人類は膨大な試行錯誤を経て、合理性と利便性に富んだ鉄壁なシステム社会を構築した。
だがその構築により、そのシステム社会を構成する各々の人間から動物本来がもつ本性(野生)を欠落させてしまった。
システム社会構築の目的が、人間生活の野生からの脱皮であった以上、それは必然の帰結でもある。野生を喪失した動物とは、換言すれば、飼い慣らされた畜獣を意味する。衣・食・住の生活環境の安全と安定は保証され確保されはしたが、縦横無尽に張りめぐらされたシステムという目に見えない檻の中で生きなければならなくなってしまったのである。(一般にこのような生活を我々は「文化的生活」と呼んでいるのだが・・・)
ふと野生が目覚め、荒野が恋しくなり、檻からの脱出を試みようにも、この目に見えないシステムの檻からの脱獄はそうたやすくはない。例えて言えば、「アルカトラズ刑務所」からの脱獄に等しい。

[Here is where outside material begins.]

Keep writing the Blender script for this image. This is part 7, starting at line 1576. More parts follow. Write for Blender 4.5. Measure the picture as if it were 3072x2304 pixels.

アルカトラズ刑務所を脱獄するには、決して刑務所長に逆らってはならず、巧みにへつらい、巧みに妥協し、飼い慣らされた看守に巧みになりすますことである。迫真の演技力が必要とされる。嘘か誠か定かでないような演技力であり、極言すれば、自分自身をも騙すような演技力である。さらに、それに運が加われば、この難攻不落の刑務所からの脱獄は成功するであろう・・・。